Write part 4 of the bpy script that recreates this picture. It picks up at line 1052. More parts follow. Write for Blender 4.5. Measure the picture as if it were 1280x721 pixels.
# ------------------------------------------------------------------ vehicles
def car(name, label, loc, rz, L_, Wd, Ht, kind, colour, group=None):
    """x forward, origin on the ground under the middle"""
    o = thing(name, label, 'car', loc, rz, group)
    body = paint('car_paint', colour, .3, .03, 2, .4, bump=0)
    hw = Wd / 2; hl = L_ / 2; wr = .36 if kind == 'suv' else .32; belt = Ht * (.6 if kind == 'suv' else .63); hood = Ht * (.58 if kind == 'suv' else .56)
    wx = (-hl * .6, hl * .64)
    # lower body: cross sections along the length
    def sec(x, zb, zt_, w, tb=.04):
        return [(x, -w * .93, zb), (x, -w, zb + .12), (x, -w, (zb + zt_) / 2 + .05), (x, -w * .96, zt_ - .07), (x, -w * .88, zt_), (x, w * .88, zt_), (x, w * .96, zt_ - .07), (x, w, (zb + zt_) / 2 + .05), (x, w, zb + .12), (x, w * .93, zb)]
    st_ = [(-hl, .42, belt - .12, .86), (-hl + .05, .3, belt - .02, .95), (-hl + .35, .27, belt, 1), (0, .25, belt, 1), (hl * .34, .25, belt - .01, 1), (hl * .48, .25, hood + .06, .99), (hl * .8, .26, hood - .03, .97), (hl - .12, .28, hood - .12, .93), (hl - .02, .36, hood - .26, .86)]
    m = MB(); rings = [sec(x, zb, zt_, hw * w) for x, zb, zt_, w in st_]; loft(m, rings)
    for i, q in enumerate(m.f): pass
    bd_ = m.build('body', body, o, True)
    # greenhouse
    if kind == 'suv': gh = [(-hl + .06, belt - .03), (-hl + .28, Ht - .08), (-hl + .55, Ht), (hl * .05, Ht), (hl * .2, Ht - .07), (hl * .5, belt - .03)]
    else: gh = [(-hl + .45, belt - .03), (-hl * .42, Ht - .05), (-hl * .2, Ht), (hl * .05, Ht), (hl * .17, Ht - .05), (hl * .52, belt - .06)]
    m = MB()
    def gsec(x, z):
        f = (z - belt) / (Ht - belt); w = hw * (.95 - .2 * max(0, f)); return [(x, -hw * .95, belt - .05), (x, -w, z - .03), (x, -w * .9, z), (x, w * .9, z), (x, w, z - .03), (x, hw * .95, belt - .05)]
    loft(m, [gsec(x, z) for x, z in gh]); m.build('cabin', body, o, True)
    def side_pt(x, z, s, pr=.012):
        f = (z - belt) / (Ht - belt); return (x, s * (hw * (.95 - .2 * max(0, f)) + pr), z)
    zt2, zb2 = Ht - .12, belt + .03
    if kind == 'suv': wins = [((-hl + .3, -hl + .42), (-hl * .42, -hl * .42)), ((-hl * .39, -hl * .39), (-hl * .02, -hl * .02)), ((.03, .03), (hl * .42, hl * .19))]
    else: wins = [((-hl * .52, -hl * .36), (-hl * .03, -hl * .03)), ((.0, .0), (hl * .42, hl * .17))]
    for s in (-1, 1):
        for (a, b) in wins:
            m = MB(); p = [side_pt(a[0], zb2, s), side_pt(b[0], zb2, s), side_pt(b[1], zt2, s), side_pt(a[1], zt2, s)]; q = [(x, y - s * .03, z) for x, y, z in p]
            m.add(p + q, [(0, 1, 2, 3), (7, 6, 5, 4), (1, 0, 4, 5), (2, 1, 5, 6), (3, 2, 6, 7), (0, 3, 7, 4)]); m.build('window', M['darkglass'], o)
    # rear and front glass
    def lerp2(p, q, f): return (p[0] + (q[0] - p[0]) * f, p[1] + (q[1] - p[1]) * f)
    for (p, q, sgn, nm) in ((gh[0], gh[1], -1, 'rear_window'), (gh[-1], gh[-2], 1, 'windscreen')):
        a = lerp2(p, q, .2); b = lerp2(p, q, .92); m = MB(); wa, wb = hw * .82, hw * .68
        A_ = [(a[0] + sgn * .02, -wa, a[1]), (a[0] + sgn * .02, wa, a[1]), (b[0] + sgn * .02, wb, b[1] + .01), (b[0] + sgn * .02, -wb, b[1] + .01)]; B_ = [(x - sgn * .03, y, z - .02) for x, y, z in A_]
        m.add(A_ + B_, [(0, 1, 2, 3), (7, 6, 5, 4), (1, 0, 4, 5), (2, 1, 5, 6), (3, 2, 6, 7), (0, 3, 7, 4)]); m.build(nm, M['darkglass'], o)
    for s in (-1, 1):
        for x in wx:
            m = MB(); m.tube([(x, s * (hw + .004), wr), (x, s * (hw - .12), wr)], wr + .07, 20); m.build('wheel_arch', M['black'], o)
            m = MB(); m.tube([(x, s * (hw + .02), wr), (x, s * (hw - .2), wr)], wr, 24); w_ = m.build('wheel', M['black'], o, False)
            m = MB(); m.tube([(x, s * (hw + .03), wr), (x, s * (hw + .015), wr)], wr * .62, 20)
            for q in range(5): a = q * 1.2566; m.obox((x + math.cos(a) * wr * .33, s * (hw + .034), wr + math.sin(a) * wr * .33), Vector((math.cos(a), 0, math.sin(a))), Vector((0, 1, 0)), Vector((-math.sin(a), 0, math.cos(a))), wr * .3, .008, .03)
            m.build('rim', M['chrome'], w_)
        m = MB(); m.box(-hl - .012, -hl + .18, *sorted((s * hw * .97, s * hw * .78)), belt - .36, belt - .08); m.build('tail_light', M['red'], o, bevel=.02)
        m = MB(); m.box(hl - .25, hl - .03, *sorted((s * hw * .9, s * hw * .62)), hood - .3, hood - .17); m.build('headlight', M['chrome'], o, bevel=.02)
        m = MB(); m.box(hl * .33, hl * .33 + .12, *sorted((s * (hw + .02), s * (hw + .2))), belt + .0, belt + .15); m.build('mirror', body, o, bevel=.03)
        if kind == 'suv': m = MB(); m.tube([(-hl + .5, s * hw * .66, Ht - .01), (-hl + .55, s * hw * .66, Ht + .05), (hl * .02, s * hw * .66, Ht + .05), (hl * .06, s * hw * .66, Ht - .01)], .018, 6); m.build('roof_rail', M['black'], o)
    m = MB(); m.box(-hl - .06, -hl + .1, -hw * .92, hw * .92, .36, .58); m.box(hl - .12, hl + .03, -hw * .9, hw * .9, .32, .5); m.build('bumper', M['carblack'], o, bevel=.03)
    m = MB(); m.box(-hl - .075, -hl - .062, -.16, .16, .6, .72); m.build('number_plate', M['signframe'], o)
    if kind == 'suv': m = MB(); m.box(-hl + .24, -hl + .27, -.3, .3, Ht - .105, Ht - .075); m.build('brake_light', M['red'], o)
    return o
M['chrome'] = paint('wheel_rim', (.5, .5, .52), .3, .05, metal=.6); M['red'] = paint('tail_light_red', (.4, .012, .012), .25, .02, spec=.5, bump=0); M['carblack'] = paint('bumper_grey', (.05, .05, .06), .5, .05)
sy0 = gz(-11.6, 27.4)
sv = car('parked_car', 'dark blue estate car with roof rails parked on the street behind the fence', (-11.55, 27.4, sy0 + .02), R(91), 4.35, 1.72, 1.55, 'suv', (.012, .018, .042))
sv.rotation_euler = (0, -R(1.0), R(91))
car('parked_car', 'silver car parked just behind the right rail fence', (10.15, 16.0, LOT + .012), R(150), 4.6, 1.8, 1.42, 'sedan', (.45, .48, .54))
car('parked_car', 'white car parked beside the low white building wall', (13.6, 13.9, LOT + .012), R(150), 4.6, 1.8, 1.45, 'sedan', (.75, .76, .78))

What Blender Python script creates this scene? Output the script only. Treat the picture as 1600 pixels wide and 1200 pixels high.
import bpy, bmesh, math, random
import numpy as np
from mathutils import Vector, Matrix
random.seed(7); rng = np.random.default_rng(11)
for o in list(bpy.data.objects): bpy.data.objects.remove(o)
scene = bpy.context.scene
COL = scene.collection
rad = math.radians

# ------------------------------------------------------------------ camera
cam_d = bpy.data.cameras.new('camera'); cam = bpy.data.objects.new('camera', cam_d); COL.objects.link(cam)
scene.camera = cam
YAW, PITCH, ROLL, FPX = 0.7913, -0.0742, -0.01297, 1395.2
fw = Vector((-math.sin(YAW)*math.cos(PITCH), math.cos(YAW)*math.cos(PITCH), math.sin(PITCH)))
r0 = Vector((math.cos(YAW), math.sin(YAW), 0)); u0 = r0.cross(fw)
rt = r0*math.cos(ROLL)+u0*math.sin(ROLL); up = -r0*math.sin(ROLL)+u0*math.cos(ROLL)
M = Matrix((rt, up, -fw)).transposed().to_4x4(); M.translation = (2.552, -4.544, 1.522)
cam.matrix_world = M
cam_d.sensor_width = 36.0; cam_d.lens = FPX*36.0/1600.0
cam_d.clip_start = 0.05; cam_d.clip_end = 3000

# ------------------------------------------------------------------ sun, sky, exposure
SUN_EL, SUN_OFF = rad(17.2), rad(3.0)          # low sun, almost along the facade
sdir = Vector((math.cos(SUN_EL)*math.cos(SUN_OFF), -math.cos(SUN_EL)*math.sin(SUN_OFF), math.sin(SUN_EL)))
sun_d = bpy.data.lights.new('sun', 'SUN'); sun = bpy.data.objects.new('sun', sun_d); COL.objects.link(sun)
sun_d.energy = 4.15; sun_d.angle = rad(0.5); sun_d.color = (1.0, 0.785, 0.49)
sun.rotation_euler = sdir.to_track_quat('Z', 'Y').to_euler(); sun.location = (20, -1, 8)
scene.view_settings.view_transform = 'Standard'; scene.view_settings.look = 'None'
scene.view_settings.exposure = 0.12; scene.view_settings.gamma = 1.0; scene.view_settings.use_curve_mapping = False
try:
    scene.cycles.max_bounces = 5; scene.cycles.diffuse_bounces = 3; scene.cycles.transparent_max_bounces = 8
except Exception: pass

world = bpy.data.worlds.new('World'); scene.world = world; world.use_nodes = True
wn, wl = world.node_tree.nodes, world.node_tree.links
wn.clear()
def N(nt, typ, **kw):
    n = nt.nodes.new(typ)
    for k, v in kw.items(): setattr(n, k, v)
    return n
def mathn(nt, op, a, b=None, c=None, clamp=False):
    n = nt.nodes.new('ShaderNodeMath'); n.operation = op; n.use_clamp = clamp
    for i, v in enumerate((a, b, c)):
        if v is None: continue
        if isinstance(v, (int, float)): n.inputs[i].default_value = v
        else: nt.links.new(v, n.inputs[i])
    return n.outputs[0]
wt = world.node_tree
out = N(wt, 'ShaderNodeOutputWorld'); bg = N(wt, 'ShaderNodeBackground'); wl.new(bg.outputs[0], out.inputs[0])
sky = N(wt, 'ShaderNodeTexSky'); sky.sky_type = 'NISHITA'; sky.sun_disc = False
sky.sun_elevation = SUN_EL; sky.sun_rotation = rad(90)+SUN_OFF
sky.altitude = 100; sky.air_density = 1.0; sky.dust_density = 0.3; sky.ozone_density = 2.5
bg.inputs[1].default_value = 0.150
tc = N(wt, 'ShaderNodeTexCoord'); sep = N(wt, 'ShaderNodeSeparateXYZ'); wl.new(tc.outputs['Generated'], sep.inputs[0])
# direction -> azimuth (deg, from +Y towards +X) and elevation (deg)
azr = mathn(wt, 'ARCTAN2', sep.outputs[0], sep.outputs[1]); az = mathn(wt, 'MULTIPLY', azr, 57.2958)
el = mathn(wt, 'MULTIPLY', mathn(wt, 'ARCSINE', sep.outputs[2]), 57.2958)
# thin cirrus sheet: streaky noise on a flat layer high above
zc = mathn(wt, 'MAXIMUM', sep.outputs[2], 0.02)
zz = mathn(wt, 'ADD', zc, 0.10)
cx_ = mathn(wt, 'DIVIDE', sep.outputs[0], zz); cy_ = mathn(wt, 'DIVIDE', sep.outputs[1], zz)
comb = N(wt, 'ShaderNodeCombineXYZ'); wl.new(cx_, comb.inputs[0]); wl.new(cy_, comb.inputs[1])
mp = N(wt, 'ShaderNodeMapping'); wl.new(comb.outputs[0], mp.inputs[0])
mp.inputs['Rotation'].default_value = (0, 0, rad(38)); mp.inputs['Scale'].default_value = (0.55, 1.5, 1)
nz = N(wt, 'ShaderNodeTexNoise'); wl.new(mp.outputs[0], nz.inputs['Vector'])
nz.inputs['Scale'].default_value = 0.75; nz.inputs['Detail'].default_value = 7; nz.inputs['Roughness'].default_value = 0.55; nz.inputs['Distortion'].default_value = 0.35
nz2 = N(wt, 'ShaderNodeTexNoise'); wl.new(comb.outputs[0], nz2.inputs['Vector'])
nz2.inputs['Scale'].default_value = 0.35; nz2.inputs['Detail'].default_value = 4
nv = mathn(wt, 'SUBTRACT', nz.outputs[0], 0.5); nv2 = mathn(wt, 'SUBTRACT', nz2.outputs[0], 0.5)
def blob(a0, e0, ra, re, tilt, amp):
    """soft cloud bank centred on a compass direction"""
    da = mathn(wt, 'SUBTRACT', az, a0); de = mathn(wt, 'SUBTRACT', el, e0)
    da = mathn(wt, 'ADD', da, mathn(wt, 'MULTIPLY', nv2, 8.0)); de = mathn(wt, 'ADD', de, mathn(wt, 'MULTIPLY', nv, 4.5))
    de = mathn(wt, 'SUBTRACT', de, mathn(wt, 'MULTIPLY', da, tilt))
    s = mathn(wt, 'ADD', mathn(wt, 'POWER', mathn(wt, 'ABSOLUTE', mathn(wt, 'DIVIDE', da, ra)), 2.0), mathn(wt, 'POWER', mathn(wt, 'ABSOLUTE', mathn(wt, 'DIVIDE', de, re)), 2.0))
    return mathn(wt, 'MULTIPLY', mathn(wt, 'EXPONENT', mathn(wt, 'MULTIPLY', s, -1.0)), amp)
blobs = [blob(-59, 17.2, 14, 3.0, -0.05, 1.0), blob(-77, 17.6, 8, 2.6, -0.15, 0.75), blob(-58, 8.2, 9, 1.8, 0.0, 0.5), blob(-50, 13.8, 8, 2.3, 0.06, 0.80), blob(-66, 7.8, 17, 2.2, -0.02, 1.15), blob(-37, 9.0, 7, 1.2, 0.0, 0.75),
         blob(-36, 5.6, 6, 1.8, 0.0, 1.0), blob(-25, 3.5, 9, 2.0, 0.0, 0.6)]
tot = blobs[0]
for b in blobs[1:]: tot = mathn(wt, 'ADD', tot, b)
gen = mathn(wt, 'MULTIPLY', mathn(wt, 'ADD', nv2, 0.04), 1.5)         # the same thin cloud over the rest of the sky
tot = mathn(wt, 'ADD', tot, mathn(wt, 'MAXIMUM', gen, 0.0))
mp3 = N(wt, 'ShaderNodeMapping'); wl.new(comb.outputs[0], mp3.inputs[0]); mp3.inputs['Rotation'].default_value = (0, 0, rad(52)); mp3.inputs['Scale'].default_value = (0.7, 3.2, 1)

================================

> [Problem details]:
Give again the run of lines that opens at the line with "What Blender Python" and closes at the line with "except Exception: pass", exactly, and only that run.

> [Answer to the task]:
What Blender Python script creates this scene? Output the script only. Treat the picture as 1600 pixels wide and 1200 pixels high.
import bpy, bmesh, math, random
import numpy as np
from mathutils import Vector, Matrix
random.seed(7); rng = np.random.default_rng(11)
for o in list(bpy.data.objects): bpy.data.objects.remove(o)
scene = bpy.context.scene
COL = scene.collection
rad = math.radians

# ------------------------------------------------------------------ camera
cam_d = bpy.data.cameras.new('camera'); cam = bpy.data.objects.new('camera', cam_d); COL.objects.link(cam)
scene.camera = cam
YAW, PITCH, ROLL, FPX = 0.7913, -0.0742, -0.01297, 1395.2
fw = Vector((-math.sin(YAW)*math.cos(PITCH), math.cos(YAW)*math.cos(PITCH), math.sin(PITCH)))
r0 = Vector((math.cos(YAW), math.sin(YAW), 0)); u0 = r0.cross(fw)
rt = r0*math.cos(ROLL)+u0*math.sin(ROLL); up = -r0*math.sin(ROLL)+u0*math.cos(ROLL)
M = Matrix((rt, up, -fw)).transposed().to_4x4(); M.translation = (2.552, -4.544, 1.522)
cam.matrix_world = M
cam_d.sensor_width = 36.0; cam_d.lens = FPX*36.0/1600.0
cam_d.clip_start = 0.05; cam_d.clip_end = 3000

# ------------------------------------------------------------------ sun, sky, exposure
SUN_EL, SUN_OFF = rad(17.2), rad(3.0)          # low sun, almost along the facade
sdir = Vector((math.cos(SUN_EL)*math.cos(SUN_OFF), -math.cos(SUN_EL)*math.sin(SUN_OFF), math.sin(SUN_EL)))
sun_d = bpy.data.lights.new('sun', 'SUN'); sun = bpy.data.objects.new('sun', sun_d); COL.objects.link(sun)
sun_d.energy = 4.15; sun_d.angle = rad(0.5); sun_d.color = (1.0, 0.785, 0.49)
sun.rotation_euler = sdir.to_track_quat('Z', 'Y').to_euler(); sun.location = (20, -1, 8)
scene.view_settings.view_transform = 'Standard'; scene.view_settings.look = 'None'
scene.view_settings.exposure = 0.12; scene.view_settings.gamma = 1.0; scene.view_settings.use_curve_mapping = False
try:
    scene.cycles.max_bounces = 5; scene.cycles.diffuse_bounces = 3; scene.cycles.transparent_max_bounces = 8
except Exception: pass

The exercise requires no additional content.